• _Request_
Can you set down, exactly as they appear below, the lines from the opening of the material through the one bearing "COL = S.collection", minus the pictures?

--------

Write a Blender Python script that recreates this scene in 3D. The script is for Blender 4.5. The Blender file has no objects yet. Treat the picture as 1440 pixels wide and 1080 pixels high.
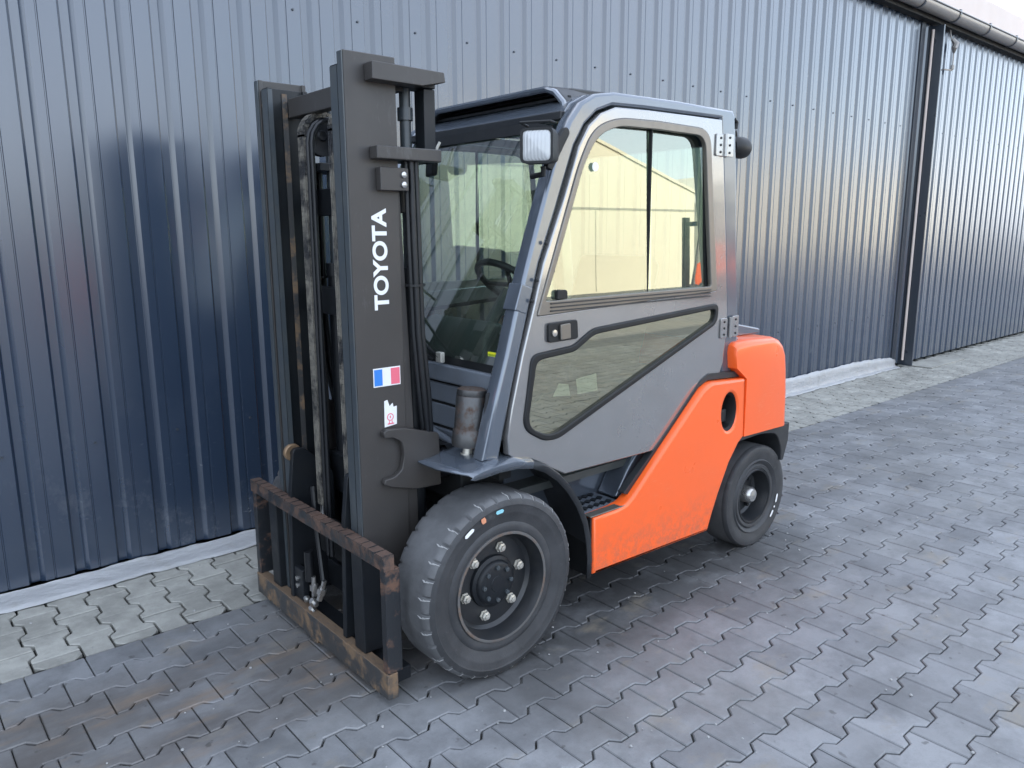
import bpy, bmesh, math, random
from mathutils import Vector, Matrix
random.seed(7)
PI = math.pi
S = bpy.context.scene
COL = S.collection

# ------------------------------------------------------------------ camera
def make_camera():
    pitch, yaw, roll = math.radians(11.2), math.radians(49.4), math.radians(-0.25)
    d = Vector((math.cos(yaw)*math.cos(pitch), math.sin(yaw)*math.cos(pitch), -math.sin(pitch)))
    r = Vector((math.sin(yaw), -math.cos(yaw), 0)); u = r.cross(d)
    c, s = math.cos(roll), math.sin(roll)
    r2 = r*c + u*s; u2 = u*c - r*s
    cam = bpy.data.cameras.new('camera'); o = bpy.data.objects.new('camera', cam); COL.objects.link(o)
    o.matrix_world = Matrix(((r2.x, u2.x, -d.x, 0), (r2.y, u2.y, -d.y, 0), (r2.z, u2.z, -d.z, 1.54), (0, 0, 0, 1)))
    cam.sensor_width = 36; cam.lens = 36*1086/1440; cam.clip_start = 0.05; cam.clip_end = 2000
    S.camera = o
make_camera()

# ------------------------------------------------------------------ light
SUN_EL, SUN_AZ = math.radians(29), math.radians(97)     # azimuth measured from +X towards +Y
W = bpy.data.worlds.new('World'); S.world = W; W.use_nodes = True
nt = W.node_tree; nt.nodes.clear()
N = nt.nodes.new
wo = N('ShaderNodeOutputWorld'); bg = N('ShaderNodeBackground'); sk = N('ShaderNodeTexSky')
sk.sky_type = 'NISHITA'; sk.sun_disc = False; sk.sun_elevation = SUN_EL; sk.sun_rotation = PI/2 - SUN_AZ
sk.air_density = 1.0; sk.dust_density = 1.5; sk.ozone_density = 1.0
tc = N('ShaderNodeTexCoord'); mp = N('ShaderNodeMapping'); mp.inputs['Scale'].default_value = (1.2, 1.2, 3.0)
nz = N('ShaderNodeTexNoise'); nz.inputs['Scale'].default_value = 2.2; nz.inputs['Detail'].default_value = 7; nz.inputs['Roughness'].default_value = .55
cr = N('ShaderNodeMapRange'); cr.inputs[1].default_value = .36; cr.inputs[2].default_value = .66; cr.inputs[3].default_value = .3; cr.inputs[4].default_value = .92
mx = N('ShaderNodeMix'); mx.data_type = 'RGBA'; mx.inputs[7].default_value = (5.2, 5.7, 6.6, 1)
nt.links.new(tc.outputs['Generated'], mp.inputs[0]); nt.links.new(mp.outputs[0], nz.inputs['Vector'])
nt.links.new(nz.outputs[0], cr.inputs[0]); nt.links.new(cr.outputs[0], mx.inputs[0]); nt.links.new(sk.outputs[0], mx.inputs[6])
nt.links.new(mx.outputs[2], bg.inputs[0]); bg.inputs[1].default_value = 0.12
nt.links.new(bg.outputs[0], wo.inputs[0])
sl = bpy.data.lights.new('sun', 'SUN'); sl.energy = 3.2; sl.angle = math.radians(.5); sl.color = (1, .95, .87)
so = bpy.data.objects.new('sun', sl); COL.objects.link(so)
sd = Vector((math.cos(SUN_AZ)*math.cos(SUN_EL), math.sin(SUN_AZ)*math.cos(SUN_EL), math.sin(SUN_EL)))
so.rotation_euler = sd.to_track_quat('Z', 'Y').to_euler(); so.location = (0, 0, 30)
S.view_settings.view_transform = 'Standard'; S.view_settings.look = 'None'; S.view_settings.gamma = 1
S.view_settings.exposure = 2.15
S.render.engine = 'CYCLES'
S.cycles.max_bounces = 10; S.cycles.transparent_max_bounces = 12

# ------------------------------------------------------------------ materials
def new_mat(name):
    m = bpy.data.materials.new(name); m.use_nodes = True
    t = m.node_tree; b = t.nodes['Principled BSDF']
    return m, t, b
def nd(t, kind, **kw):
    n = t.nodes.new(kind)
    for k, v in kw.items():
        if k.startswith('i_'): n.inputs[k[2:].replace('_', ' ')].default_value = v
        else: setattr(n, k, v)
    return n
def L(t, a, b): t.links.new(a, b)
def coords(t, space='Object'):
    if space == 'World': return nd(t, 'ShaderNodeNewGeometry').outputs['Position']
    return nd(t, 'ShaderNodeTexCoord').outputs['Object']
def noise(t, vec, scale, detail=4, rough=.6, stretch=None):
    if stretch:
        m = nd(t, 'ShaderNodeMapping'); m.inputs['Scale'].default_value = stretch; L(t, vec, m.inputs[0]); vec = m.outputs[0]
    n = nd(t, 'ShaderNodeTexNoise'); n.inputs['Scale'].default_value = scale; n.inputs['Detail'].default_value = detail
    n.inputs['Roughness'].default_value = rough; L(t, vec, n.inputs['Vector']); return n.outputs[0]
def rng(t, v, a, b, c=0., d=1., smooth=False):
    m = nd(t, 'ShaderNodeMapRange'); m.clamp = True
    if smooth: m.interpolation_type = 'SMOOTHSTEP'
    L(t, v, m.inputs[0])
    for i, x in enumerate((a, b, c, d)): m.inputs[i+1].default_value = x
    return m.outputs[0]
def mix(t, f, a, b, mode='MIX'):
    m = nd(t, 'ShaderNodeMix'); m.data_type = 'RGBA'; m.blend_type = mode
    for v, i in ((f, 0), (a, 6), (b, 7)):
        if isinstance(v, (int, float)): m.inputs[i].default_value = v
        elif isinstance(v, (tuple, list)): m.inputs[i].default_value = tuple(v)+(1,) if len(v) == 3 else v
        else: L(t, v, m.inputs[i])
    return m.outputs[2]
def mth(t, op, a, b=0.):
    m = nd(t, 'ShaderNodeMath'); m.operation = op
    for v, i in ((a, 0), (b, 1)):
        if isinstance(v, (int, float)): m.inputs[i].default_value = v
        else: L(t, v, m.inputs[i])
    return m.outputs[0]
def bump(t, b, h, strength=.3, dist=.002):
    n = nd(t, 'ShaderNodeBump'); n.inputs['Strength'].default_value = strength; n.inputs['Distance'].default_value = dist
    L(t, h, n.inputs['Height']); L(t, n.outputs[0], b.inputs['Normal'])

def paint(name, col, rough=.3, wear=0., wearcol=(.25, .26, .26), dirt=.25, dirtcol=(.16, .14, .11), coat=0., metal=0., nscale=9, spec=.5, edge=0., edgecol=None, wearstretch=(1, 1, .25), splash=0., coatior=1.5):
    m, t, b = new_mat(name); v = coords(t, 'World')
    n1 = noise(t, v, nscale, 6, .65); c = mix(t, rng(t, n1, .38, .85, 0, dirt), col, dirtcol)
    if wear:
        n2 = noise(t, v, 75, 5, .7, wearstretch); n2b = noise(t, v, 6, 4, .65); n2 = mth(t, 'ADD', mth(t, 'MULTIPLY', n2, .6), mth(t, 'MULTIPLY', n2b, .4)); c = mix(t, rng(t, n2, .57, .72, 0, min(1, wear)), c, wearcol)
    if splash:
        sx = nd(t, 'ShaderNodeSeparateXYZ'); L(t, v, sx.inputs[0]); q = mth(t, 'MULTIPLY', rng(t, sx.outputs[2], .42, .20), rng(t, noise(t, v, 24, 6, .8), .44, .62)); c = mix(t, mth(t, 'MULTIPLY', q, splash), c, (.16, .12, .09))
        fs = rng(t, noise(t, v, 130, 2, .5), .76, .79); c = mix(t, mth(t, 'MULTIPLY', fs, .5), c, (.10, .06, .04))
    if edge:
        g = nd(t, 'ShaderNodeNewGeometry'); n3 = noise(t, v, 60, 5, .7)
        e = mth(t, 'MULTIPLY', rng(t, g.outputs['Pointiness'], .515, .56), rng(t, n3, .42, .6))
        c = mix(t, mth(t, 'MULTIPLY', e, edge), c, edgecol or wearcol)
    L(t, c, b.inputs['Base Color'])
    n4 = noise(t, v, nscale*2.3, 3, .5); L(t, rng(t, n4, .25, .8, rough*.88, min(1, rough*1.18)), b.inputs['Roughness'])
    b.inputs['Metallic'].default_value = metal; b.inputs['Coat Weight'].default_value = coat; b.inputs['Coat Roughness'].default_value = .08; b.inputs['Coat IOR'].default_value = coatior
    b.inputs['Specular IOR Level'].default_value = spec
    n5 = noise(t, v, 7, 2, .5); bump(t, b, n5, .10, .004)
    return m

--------

• _Solution_
Write a Blender Python script that recreates this scene in 3D. The script is for Blender 4.5. The Blender file has no objects yet. Treat the picture as 1440 pixels wide and 1080 pixels high.
import bpy, bmesh, math, random
from mathutils import Vector, Matrix
random.seed(7)
PI = math.pi
S = bpy.context.scene
COL = S.collection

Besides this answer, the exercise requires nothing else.